PAGLIA –«C’è una differenza sostanziale tra il suicidio assistito e l’eutanasia. Nel primo caso l’intervento di un’altra persona è necessario ma non sufficiente, nel secondo caso è sufficiente. È certo però che si deve intervenire per togliere il dolore del malato terminale: vanno sviluppate ancor più le cure palliative. In Italia abbiamo una buona legge, ma è sconosciuta ai più. Andrebbe fatta conoscere e assieme anche sviluppata sul piano scientifico. È però importante comprendere che un conto è lasciare che la morte faccia il suo corso, altro è invece intervenire per togliere la vita. Bisogna anche ricordare che i trattamenti si possono sospendere, anzi si devono sospendere – parliamo qui dell’accanimento terapeutico – quando diventano onerosi per la persona malata.
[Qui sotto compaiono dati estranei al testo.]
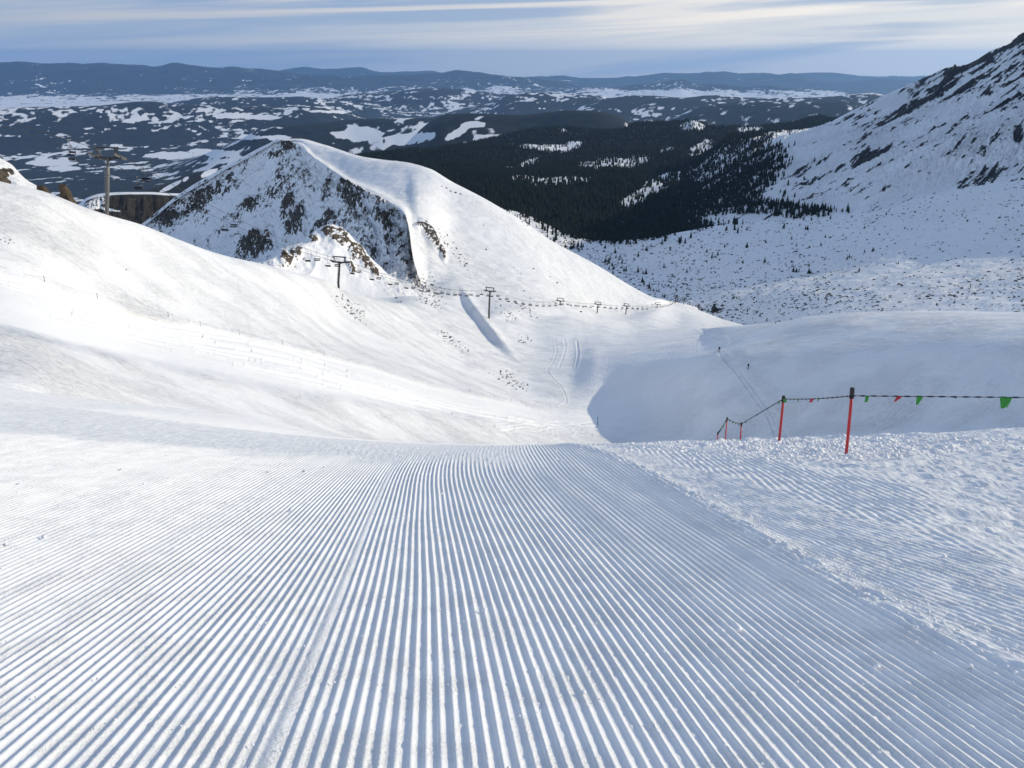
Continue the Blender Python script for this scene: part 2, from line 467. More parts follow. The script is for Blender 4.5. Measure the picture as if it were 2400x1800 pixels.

C’è però una bella differenza tra intervenire perché la persona non soffra – va considerata anche la sedazione profonda anche a costo di accelerarne la morte, e togliere la vita. È una questione sulla quale bisognerebbe riflettere con grande attenzione».

AMATO – «Anche io ho perplessità sull’atto di uccidere a fin di bene. È un campo in cui non valgono le semplificazioni astratte ma i singoli casi concreti. Credo che don Vincenzo non si opponga a una legge in assoluto, ma chiede una legge che si ancori ai casi concreti».

Dal libro che avete scritto con Bosetti emerge un giudizio severo sulla parte politica che esibisce il vessillo di Dio ma non pratica i valori cristiani. Ma è implicita anche una critica a chi per tradizione politica dovrebbe stare dalla parte dei più deboli ma è incapace di elaborare un pensiero lungo. Il fatto che, al di là della dialettica sui temi bioetici, oggi la sinistra democratica ascolti la voce di papa Francesco – e con lui di monsignor Paglia e di monsignor Matteo Zuppi – come espressione di un pensiero che le appartiene e che non trova più espresso con la stessa forza morale e la stessa lucidità da personalità intellettuali di quel campo non è la presa d’atto d’un fallimento culturale?

AMATO -«Non dimentichiamoci però che il nostro confronto nasce dalla reciproca contaminazione tra fede e ragione nella società post-secolare teorizzata da Habermas. Certo è difficile negare che davanti agli sconvolgimenti degli ultimi decenni è stata la cultura cattolica a reagire prima e meglio di quella senza più bussola della sinistra. Penso al principio di generatività, ossia produrre il bene anche altrui con ogni nostra azione. Nato nella cultura di ispirazione religiosa, ha avuto un’applicazione assai larga, soprattutto nelle imprese a impatto sociale. Ma è anche per questo che dobbiamo favorire l’immissione della cultura cattolica nella scena politica, proprio come accadde nella nostra Costituente. Oggi ne abbiamo rinnovato bisogno».

PAGLIA – «I cattolici si devono svegliare! Mi riferisco anche a tutti quelli che non vanno a votare. La prima urgenza è promuovere una nuova cultura politica che vada oltre le ristrettezze partitiche attuali. Penso a quel che fecero i laici con il Manifesto e di Ventotene e i cattolici con il Codice di Camaldoli quando occorreva ricostruire il Paese e l’Europa. Il cardinale Zuppi, qualche tempo fa, ha proposto una Camaldoli europea. È un’idea che dovremmo perseguire tutti insieme».